Exercise details
Keep only the lines that hold the string "Blender", filtering out the rest of the entries below.

Records to process

┏━━

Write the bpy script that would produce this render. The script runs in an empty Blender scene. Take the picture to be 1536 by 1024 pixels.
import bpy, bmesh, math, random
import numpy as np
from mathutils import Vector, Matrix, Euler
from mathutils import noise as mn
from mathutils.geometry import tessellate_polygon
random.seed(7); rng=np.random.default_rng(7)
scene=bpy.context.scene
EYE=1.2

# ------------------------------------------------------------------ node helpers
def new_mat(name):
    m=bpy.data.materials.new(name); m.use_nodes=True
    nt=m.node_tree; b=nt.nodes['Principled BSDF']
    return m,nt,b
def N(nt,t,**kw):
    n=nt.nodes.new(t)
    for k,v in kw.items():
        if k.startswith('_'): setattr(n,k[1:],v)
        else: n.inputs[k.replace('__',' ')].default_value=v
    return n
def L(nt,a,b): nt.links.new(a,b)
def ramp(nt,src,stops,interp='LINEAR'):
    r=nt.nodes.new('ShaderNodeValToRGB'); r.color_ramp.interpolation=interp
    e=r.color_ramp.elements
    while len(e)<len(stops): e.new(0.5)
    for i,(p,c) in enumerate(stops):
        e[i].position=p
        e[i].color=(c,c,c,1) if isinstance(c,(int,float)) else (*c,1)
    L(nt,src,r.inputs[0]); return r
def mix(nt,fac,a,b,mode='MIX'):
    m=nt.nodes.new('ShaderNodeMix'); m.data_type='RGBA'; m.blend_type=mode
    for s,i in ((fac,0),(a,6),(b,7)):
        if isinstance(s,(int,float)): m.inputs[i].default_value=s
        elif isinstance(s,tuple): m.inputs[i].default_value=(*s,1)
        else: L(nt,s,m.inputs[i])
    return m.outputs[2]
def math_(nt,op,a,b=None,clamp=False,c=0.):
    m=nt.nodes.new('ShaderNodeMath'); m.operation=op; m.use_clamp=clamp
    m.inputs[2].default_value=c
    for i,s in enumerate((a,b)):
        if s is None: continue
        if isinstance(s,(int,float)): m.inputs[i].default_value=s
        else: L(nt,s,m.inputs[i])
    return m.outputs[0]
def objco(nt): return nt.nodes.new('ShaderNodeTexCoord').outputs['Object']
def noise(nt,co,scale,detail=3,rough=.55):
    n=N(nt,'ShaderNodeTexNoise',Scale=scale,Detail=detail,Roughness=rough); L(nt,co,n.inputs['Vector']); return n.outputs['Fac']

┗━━
┏━━

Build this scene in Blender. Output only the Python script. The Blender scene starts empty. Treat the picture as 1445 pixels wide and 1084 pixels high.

┗━━
┏━━

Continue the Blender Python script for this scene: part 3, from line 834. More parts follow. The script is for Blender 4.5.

┗━━

Output below
Write the bpy script that would produce this render. The script runs in an empty Blender scene. Take the picture to be 1536 by 1024 pixels.
Build this scene in Blender. Output only the Python script. The Blender scene starts empty. Treat the picture as 1445 pixels wide and 1084 pixels high.
Continue the Blender Python script for this scene: part 3, from line 834. More parts follow. The script is for Blender 4.5.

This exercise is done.